Task to complete: Transcribe every line from the top down to the line with "from mathutils import Vector, Matrix, noise", both ends included, but not the pictures.

Dataset excerpt:
※ ※ ※

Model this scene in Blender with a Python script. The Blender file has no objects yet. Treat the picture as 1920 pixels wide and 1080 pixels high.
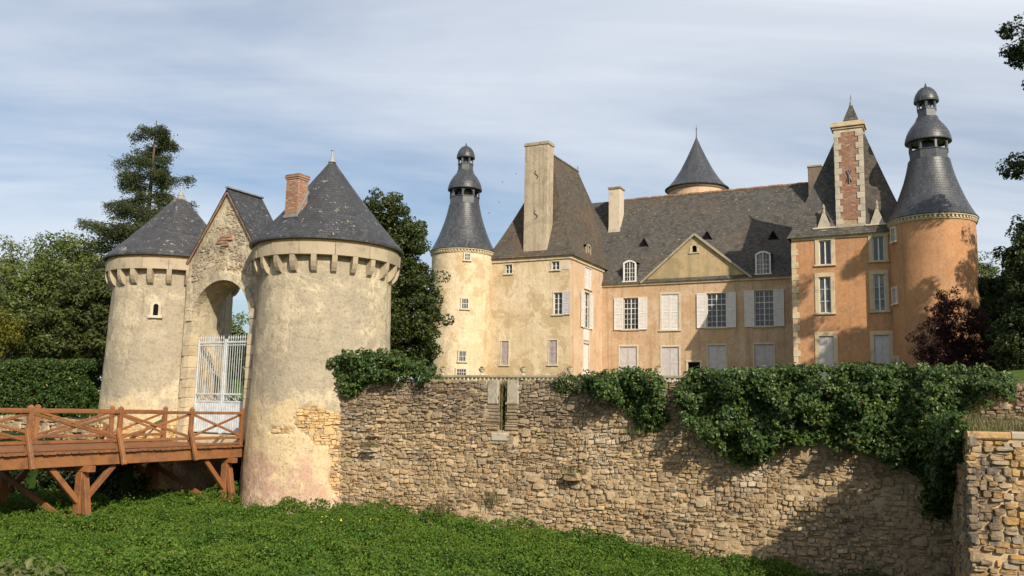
import bpy, math, random
import numpy as np
from mathutils import Vector, Matrix, noise

# ------------------------------------------------------------------ camera, sky, sun, exposure
scene = bpy.context.scene
R = math.radians
PITCH, ROLL, CAMZ = math.atan(230/1650), 0.021, 1.3
cd = bpy.data.cameras.new('camera'); cam = bpy.data.objects.new('camera', cd)
scene.collection.objects.link(cam); scene.camera = cam
cd.sensor_width = 36; cd.lens = 36*1650/1920; cd.clip_start = 0.05; cd.clip_end = 5000
_f = Vector((0, math.cos(PITCH), math.sin(PITCH))); _u = Vector((0, -math.sin(PITCH), math.cos(PITCH))); _r = Vector((1, 0, 0))
_c, _s = math.cos(ROLL), math.sin(ROLL)
right = _r*_c + _u*_s; up = _u*_c - _r*_s
cam.matrix_world = Matrix(((right.x, up.x, -_f.x, 0), (right.y, up.y, -_f.y, 0), (right.z, up.z, -_f.z, CAMZ), (0, 0, 0, 1)))

SUN_AZ, SUN_EL = R(25), R(31)          # degrees to the right of straight behind the camera, elevation
S = Vector((math.sin(SUN_AZ)*math.cos(SUN_EL), -math.cos(SUN_AZ)*math.cos(SUN_EL), math.sin(SUN_EL)))
sl = bpy.data.lights.new('sun', 'SUN'); sun = bpy.data.objects.new('sun', sl); scene.collection.objects.link(sun)
sl.energy = 5.0; sl.angle = R(0.55); sl.color = (1.0, 0.90, 0.74)
sun.rotation_euler = (-S).to_track_quat('-Z', 'Y').to_euler(); sun.location = S*80

world = bpy.data.worlds.new('World'); scene.world = world; world.use_nodes = True
wn = world.node_tree; wn.nodes.clear()
def WN(t, **k):
    n = wn.nodes.new(t)
    for a, b in k.items(): setattr(n, a, b)
    return n
def wl(a, b): wn.links.new(a, b)
sky = WN('ShaderNodeTexSky', sky_type='NISHITA', sun_disc=False, sun_elevation=SUN_EL, sun_rotation=math.pi-SUN_AZ,
         air_density=1.0, dust_density=2.2, ozone_density=2.0, altitude=50)
tc = WN('ShaderNodeTexCoord'); sep = WN('ShaderNodeSeparateXYZ'); wl(tc.outputs['Generated'], sep.inputs[0])
zz = WN('ShaderNodeMath', operation='MAXIMUM'); wl(sep.outputs[2], zz.inputs[0]); zz.inputs[1].default_value = 0.0
za = WN('ShaderNodeMath', operation='ADD'); wl(zz.outputs[0], za.inputs[0]); za.inputs[1].default_value = 0.16
dx = WN('ShaderNodeMath', operation='DIVIDE'); wl(sep.outputs[0], dx.inputs[0]); wl(za.outputs[0], dx.inputs[1])
dy = WN('ShaderNodeMath', operation='DIVIDE'); wl(sep.outputs[1], dy.inputs[0]); wl(za.outputs[0], dy.inputs[1])
cmb = WN('ShaderNodeCombineXYZ'); wl(dx.outputs[0], cmb.inputs[0]); wl(dy.outputs[0], cmb.inputs[1])
def cloud(rot, scale, sc, detail, lo, hi, loc=(0, 0, 0)):
    mp = WN('ShaderNodeMapping'); mp.inputs['Rotation'].default_value = (0, 0, R(rot)); mp.inputs['Scale'].default_value = scale
    mp.inputs['Location'].default_value = loc
    wl(cmb.outputs[0], mp.inputs[0])
    n = WN('ShaderNodeTexNoise'); wl(mp.outputs[0], n.inputs['Vector']); n.inputs['Scale'].default_value = sc
    n.inputs['Detail'].default_value = detail; n.inputs['Roughness'].default_value = .58; n.inputs['Distortion'].default_value = .5
    m = WN('ShaderNodeMapRange', interpolation_type='SMOOTHSTEP'); wl(n.outputs['Fac'], m.inputs[0])
    m.inputs[1].default_value = lo; m.inputs[2].default_value = hi
    return m.outputs[0]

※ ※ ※

Result for this exercise:
Model this scene in Blender with a Python script. The Blender file has no objects yet. Treat the picture as 1920 pixels wide and 1080 pixels high.
import bpy, math, random
import numpy as np
from mathutils import Vector, Matrix, noise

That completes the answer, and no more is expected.